Although it is a popular phrase today, used by some even to mean people about to be fired or let go from their job, “dead men walking” seems gruesome to me.  But it is a particularly accurate description of the existence Adam and Eve had after the Fall.  In fact, it is a description of anyone’s life apart from Christ.

Obviously we won’t get far trying to convince those without Jesus that they are dead.  But they already know that something is off, something is not the way it should be.  The life/existence of the lost person is incongruent.

Congruency is agreement or harmony.  It is a description of things working together to perform or be identified as a unified whole.  But the lost person, apart from life in Christ, is not whole.  How much of our art and music has come from the deep longing of the soul?  How much sin has come from the search for fulfillment?  How many good works have been done in the search to bring wholeness to human life?

But, apart from life in Christ, we are the walking dead.  Our first parents were unable to pass on to us the life they shared with God in the Garden.  That communion that fulfilled their lives, that brought them into harmony with God and each other, was lost.  The grief they felt has reverberated throughout humanity to this day.

And we use hard words to describe those who remain apart from Jesus.  They are lost; they walk in darkness; they are under condemnation and shame; they are in sin and in Adam; they are doomed to hell.  Words of pain and struggle and grief.
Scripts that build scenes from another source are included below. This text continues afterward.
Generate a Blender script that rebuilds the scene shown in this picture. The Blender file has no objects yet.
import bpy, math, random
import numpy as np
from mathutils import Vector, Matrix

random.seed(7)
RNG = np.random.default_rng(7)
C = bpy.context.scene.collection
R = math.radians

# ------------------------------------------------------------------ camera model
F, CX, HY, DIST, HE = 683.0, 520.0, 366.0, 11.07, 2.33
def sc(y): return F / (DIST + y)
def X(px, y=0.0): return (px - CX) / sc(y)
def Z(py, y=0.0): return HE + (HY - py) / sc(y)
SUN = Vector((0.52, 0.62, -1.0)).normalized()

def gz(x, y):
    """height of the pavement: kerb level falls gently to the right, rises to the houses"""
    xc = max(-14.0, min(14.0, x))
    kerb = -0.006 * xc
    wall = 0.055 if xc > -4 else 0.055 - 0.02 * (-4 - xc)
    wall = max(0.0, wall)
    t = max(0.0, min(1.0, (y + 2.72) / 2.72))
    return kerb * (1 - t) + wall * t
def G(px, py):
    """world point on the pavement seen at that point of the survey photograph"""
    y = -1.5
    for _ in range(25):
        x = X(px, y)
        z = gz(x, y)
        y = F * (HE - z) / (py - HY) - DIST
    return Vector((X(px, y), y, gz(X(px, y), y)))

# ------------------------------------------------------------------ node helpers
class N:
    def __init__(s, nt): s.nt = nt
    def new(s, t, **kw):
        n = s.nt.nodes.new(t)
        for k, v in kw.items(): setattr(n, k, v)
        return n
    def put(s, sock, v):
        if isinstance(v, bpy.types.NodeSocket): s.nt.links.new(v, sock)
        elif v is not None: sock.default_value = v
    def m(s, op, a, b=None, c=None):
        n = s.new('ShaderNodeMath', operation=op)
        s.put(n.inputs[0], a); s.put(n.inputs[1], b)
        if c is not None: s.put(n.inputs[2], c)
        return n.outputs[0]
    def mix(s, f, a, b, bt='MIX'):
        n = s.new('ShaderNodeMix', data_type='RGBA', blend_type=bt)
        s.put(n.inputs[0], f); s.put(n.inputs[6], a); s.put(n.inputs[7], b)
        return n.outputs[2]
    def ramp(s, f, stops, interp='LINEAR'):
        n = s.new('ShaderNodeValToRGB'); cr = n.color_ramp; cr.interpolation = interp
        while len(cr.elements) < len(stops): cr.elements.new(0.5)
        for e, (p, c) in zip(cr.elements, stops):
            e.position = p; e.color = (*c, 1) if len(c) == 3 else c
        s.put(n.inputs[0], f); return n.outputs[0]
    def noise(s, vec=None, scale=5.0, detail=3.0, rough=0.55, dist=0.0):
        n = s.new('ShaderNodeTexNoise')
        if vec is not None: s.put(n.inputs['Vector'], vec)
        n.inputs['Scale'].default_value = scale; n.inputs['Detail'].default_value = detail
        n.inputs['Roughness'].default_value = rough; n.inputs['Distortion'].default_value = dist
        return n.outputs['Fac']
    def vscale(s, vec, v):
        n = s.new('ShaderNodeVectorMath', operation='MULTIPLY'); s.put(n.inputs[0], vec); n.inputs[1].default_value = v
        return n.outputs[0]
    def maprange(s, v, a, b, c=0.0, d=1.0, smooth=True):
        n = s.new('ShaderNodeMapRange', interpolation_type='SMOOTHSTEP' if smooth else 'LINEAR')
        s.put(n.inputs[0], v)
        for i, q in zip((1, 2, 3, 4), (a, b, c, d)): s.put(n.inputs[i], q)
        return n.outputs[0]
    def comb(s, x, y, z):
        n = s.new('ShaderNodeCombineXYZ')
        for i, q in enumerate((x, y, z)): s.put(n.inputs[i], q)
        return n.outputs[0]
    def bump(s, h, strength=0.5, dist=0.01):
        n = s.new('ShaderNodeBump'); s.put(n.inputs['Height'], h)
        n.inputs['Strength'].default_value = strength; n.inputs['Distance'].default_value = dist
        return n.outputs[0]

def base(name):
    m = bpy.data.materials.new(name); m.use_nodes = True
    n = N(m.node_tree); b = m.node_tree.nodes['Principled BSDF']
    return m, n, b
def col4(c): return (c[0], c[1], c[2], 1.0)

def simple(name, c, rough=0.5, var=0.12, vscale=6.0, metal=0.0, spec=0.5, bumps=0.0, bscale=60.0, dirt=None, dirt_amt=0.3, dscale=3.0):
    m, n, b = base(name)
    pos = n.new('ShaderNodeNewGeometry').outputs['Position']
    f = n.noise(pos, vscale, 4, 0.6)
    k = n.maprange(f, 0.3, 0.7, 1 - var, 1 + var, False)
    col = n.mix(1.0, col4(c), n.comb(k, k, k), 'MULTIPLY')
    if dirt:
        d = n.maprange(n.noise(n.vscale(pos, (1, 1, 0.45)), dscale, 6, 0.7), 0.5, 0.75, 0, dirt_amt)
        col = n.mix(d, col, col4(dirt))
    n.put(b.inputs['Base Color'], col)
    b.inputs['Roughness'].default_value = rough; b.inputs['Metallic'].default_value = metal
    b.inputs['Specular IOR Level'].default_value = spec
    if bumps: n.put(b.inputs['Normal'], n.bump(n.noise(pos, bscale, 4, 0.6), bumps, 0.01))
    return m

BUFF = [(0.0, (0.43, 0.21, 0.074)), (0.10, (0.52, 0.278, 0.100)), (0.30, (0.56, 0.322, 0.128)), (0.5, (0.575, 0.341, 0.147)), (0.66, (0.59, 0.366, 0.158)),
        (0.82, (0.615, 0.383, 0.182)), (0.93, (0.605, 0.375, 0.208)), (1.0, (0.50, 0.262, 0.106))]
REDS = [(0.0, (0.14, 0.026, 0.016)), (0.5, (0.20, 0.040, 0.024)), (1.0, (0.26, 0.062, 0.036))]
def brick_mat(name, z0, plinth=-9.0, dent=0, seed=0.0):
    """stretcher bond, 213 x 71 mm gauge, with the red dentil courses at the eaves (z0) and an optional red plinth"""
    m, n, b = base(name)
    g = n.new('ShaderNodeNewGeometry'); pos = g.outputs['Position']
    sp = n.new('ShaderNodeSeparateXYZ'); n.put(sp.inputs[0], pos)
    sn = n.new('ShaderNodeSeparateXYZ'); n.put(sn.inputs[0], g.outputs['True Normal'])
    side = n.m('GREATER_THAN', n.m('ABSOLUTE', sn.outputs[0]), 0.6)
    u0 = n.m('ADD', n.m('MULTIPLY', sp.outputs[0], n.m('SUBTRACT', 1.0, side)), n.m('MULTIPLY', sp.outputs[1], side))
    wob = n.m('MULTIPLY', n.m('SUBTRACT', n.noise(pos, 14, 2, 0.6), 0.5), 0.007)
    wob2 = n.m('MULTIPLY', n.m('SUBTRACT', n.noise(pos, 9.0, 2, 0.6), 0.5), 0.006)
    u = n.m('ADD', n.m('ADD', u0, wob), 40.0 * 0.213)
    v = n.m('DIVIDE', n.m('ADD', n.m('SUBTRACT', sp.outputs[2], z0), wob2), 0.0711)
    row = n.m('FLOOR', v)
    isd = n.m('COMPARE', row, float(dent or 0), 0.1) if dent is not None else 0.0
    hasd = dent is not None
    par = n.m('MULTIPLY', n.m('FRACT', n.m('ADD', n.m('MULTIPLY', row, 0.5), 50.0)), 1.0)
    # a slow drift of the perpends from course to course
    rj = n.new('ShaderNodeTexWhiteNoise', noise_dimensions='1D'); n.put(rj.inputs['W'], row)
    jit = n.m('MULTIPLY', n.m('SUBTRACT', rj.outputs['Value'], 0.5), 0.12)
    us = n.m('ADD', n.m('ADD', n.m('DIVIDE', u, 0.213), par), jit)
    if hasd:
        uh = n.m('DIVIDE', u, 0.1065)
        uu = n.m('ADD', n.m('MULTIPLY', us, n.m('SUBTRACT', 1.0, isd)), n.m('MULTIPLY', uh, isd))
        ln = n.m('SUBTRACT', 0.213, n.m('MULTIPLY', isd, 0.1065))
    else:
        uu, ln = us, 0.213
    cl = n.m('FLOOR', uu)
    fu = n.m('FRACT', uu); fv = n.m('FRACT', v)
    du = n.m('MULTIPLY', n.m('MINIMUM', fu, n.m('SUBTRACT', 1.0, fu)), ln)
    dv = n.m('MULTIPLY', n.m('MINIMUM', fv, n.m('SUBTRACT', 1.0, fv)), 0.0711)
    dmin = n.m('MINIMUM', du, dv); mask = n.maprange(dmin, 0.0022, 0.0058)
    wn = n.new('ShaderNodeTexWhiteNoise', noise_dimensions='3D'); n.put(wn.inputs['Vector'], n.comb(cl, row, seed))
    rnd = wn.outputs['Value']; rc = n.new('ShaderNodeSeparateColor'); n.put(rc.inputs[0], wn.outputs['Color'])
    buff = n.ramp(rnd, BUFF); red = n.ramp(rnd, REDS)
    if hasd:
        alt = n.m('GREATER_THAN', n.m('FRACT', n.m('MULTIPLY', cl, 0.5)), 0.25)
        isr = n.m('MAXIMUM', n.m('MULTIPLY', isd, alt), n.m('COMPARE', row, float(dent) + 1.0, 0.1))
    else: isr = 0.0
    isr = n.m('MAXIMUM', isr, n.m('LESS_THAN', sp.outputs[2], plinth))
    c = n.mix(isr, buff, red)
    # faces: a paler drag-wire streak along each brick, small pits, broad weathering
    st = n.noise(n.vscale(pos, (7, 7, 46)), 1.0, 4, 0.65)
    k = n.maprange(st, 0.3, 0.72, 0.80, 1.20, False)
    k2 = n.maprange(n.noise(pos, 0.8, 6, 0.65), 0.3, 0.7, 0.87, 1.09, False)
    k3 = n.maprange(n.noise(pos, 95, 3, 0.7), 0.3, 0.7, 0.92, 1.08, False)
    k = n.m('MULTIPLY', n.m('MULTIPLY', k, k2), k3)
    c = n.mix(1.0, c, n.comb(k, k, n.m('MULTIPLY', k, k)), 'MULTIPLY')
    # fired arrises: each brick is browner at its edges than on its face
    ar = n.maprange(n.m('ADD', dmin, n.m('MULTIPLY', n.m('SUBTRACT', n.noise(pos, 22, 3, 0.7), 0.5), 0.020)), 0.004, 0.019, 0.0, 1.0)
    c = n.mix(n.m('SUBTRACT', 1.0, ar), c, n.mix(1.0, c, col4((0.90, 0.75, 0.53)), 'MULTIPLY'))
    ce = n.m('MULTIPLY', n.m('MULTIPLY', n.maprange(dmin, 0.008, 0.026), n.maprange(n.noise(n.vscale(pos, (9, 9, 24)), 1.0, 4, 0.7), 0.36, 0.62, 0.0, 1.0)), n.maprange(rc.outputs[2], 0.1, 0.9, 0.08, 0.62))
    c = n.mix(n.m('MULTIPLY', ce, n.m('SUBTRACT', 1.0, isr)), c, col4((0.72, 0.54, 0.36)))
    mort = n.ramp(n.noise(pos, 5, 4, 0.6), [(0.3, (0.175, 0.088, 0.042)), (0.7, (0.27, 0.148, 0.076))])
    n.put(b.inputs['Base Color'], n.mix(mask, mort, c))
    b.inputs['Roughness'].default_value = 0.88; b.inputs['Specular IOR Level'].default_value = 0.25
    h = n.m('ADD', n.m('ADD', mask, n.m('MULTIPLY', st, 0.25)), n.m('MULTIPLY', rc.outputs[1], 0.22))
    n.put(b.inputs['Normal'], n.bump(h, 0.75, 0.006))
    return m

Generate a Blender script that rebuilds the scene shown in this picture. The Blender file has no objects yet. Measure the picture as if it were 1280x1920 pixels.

This is the death that God warned them about.  It was their choice, but this death was the consequence of their sin.  It was more than separation from God.  It was separation from life.  And there was no going back.

No matter how hard or what they tried, they could never regain that life.  It could never again be theirs.  Good works, striving, even religion couldn’t bring it back.  It was gone forever.

And the only answer was new life from outside themselves.  Their only hope was in something that wasn’t theirs.